VANCOUVER, B.C. (CN) - Canada's big three wireless providers challenged a law from the Vancouver Island city of Nanaimo that puts them on the hook for costs of emergency 911 calls placed by cell-phone customers.

The Canadian Wireless Telecommunications Association, Telus Communications, Rogers Communications and Bell Mobility sued Nanaimo in B.C. Supreme Court.

The telecoms challenge the law the city enacted in November 2010: "A Bylaw to Provide for the Recovery of Costs of Providing 911 Service in the City of Nanaimo by Means of a Call Answer Levy."

The law requires service providers to pay a 75-cent "Call Answer Levy," a 7-cent "Billing and Collection Fee," and a $30 "Fee-Per-Call."

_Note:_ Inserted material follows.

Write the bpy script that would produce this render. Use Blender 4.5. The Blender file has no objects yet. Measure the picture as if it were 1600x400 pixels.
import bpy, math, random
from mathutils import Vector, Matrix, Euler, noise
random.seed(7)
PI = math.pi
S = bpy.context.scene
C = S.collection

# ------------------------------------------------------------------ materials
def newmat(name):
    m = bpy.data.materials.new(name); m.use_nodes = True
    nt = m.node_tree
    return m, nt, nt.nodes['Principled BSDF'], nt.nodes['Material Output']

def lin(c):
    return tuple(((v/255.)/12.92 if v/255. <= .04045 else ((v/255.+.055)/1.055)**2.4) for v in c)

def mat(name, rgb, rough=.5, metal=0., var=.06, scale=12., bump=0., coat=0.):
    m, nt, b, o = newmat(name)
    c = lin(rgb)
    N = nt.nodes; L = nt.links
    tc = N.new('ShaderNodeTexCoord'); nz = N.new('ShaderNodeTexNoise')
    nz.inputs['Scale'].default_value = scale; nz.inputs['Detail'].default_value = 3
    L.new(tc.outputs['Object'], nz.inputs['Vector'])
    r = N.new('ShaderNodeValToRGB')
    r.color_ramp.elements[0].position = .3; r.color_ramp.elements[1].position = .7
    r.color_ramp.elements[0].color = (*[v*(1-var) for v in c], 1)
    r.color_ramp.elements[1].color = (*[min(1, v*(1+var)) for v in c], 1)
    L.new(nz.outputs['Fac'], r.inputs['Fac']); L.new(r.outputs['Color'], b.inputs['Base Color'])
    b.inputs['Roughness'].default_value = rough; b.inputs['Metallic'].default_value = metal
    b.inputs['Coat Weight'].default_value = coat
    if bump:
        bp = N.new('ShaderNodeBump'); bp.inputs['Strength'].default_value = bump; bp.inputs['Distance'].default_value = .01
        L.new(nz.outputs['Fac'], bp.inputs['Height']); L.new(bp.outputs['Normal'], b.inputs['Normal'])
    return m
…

The phone companies claim they have no control over where a 911 call is routed, as it depends on the location of the phone, be it a land line or cell phone, and say they have no control over whether a call is routed to the city's "Central Island 911 Service."

"The Wireless Service Providers do not have systems in place to allow them to administer or recover the levies and fees imposed by the Bylaw," the phone companies say. "It will cost the Wireless Service Providers at least $500,000 to implement a billing system to apply a monthly levy or fee-per-call on a municipal basis. In some cases, it will be impossible for the Wireless Service Providers to recover the levies and fees imposed by the Bylaw and the 911 Emergency Calling Service Agreement."

The telecoms say the law is unconstitutional, because the levies are a "tax," not just "a regulatory charge or a fee to offset the cost of administering a regulatory regime within municipal jurisdiction."

And they say that the Canadian Constitution requires "that all taxes in British Columbia be expressly authorized by Parliament or the provincial Legislature."

"Nanaimo is not authorized by any legislation to impose a tax on the Wireless Service Providers," they say.

Finally, they say that the bylaw "creates a dangerous disincentive for callers to dial 9-1-1 with the municipal boundaries of Nanaimo."

They want the law tossed. They are represented by Joseph J. Arvay and Bruce Elwood with Arvay Findlay.